When grep is given a file that is very long and has no new line characters it's memory use grows without end. For example create a sparse file 100G in size and try grepping it, any machine that is commonly available will crash in such a situation. While it is possible that grep could lose a potential match if it breaks a line into a small chunk, I believe that is a better situation than having the program crash entirely (it could even display a warning message about breaking a line due to memory constraints). A problem I have is the occasional sparse file in a directory full of non-sparse files. The command "grep foo *" is thus impossible to run because grep would abort at the first big sparse file. I suggest making grep's buffer stop at 500M in size.
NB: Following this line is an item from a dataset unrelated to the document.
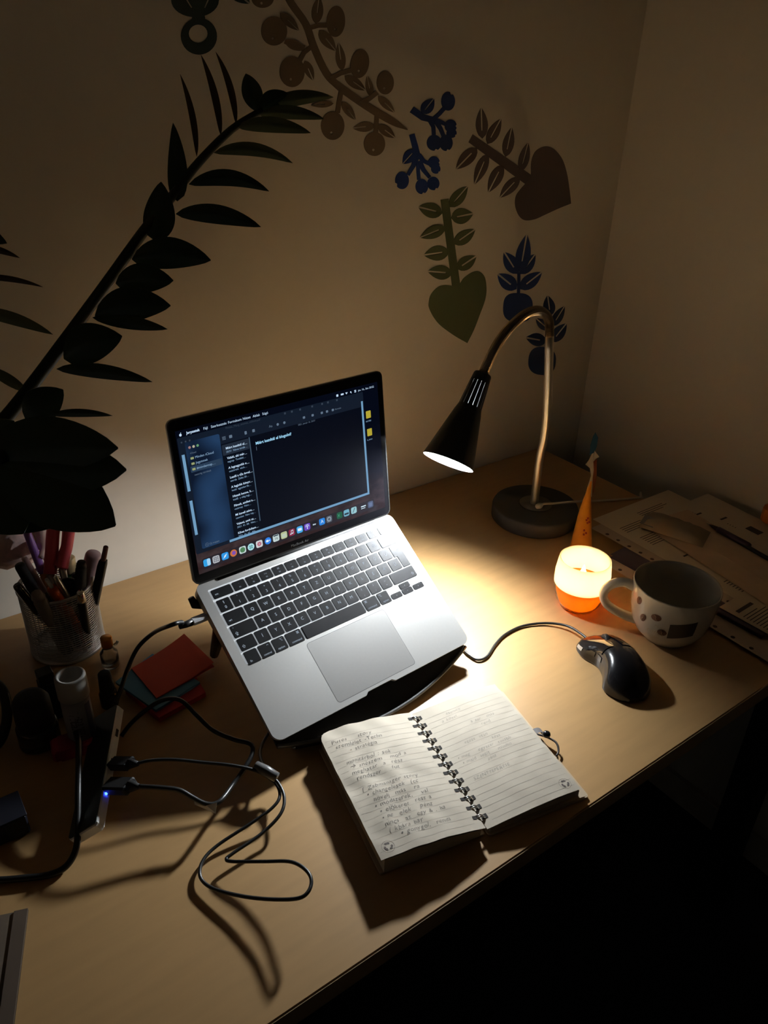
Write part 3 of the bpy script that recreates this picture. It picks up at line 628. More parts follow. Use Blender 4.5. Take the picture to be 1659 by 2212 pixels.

Fixed in update: grep-2.5.1-54.1.2.fc6.
First, the grep-mem-exhausted.patch used in Fedora since comment #2 until now was not a correct implementation of the idea presented in comment #0. See bug #481765 for details. Second, the idea to take the risk that a possible match on the huge "line" is missed is IMHO not optimal: Grep is a line-oriented tool to process text files. When processing general binary data (even in the so-called binary mode), grep searches for the occurences of the newline character, and processed the "lines" delimited by the occurences. Grep is not meant to process binary files. Indeed, this bug shows that its implementation is not ready to process them. In particular, grep internal matchers work only with lines which are fully loaded into the memory. Unless that assumption is relaxed, grep cannot correctly process files with "lines" with size close to or bigger than the amount of available virtual memory (and it is slow to process lines longer than the amount of available RAM). But relaxing the assumption would require a substantial redesign of the matchers. It is plausible if grep exits with an error message and exit code 2 in that situation, "giving up". But it is less accurate if grep prints an incorrect result (though in rare situations), without any indication that a problem occured. Consequently, grep might err out as soon as the buffer size reaches the limit, or it might simply allocate as much memory as the OS allows. For Fedora rawhide, the latter seems better aligned with the GNU credo "no arbitrary limits". (No matter that 500 MB seems reasonable today, it may become ridiculous over the time. Traditional UNIX defines text files with lines of maximal length of 1024. And 640K must be enough for everybody.) IOW, as of grep-2.5.3-3, I'm removing grep-mem-exhausted.patch.